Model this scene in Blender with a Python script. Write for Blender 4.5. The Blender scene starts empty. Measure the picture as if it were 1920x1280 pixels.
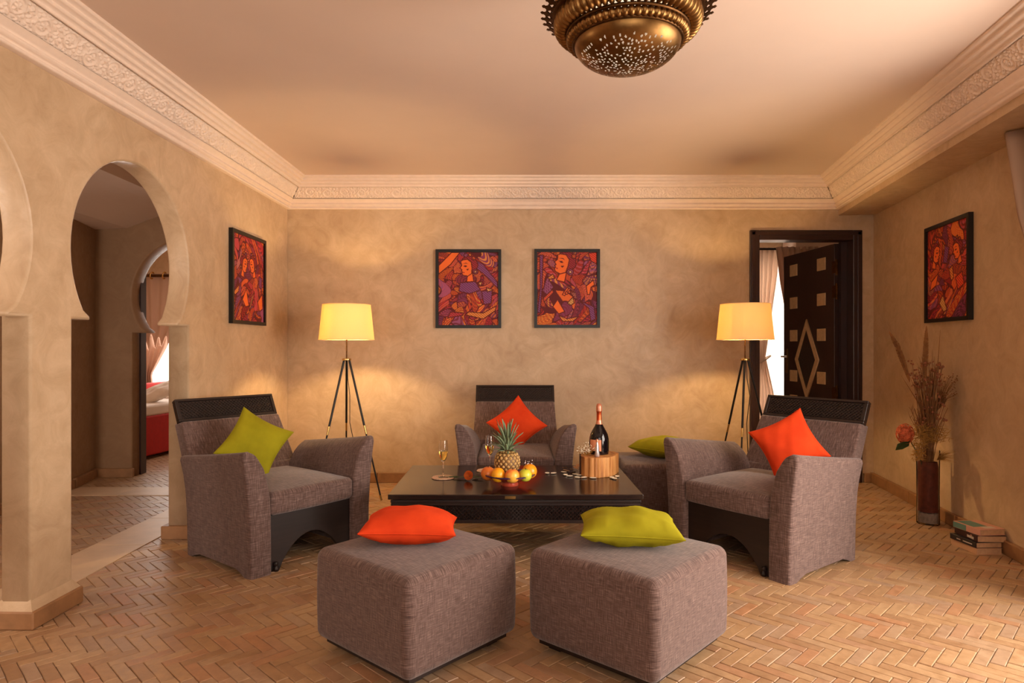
import bpy, bmesh, math, random
import numpy as np
from mathutils import Vector, Matrix, Euler
R = math.radians
PI = math.pi
C = bpy.context.scene.collection
sc = bpy.context.scene
random.seed(7)
rng = np.random.RandomState(7)

# ------------------------------------------------------------------ camera, exposure, world, big lights
F = 1230.0; HC = 1.2; CX = 960.0; CY = 650.0
cam = bpy.data.cameras.new('camera'); cam.sensor_width = 36; cam.lens = 36*F/1920
cam.shift_y = 10/1920; cam.clip_start = .05
camo = bpy.data.objects.new('camera', cam); C.objects.link(camo)
camo.location = (0, 0, HC); camo.rotation_euler = (R(90), 0, 0)
sc.camera = camo
sc.view_settings.view_transform = 'Standard'; sc.view_settings.look = 'None'
sc.view_settings.gamma = 1; sc.view_settings.exposure = 0.0
sc.view_settings.use_curve_mapping = False
w = bpy.data.worlds.new('world'); sc.world = w; w.use_nodes = True
w.node_tree.nodes['Background'].inputs[0].default_value = (1, .93, .86, 1)
w.node_tree.nodes['Background'].inputs[1].default_value = 3.2

def at(px, py, Y): return Vector(((px-CX)/F*Y, Y, HC-(py-CY)/F*Y))
def onh(px, py, h=0.0):
    Y = F*(HC-h)/(py-CY); return Vector(((px-CX)/F*Y, Y, h))

def area(name, loc, tgt, sx, sy, power, col):
    l = bpy.data.lights.new(name, 'AREA'); l.shape = 'RECTANGLE'; l.size = sx; l.size_y = sy
    l.energy = power; l.color = col
    o = bpy.data.objects.new(name, l); C.objects.link(o); o.location = loc
    o.rotation_euler = (Vector(tgt)-Vector(loc)).to_track_quat('-Z', 'Z').to_euler()
    return o
DAY = (1, .90, .82)
area('daylight_right_window', (2.75, 1.7, 1.25), (-1.2, 2.9, 1.35), 1.9, 2.0, 170, DAY)
area('daylight_front_window', (0.3, -1.45, 1.5), (0.2, 3.5, 1.3), 2.6, 1.9, 22, DAY)
area('corridor_fill_area', (-2.9, -1.55, 1.3), (-3.1, 4.0, 1.9), 1.0, 1.4, 62, DAY)  # fill light added to brighten the corridor and its soffit
area('daylight_salon', (-4.2, 9.1, 1.45), (-4.2, 6, .6), 2.2, 1.4, 60, DAY)
area('daylight_bedroom', (3.35, 8.95, 1.3), (3.2, 6.0, 1.1), 1.3, 2.1, 75, (1, .9, .82))

def point(name, loc, power, col, r=.04):
    l = bpy.data.lights.new(name, 'POINT'); l.energy = power; l.color = col; l.shadow_soft_size = r
    o = bpy.data.objects.new(name, l); C.objects.link(o); o.location = loc; return o

point('corridor_fill_point', (-3.2, 2.3, 1.5), 24, (1, .86, .74), .12)  # point light added to lift the corridor vault, belongs to no fixture
# ------------------------------------------------------------------ materials
def srgb(r, g, b):
    f = lambda c: (c/255/12.92) if c/255 <= .04045 else ((c/255+.055)/1.055)**2.4
    return (f(r), f(g), f(b), 1)
def new_mat(name):
    m = bpy.data.materials.new(name); m.use_nodes = True
    nt = m.node_tree; p = nt.nodes['Principled BSDF']; return m, nt, p
def N(nt, t, **kw):
    n = nt.nodes.new(t)
    for k, v in kw.items(): setattr(n, k, v)
    return n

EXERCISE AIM
Set the lines above down again, word for word, from the first through the one containing "rng = np.random.RandomState(7)"; pictures excluded.

RESULT BELOW
Model this scene in Blender with a Python script. Write for Blender 4.5. The Blender scene starts empty. Measure the picture as if it were 1920x1280 pixels.
import bpy, bmesh, math, random
import numpy as np
from mathutils import Vector, Matrix, Euler
R = math.radians
PI = math.pi
C = bpy.context.scene.collection
sc = bpy.context.scene
random.seed(7)
rng = np.random.RandomState(7)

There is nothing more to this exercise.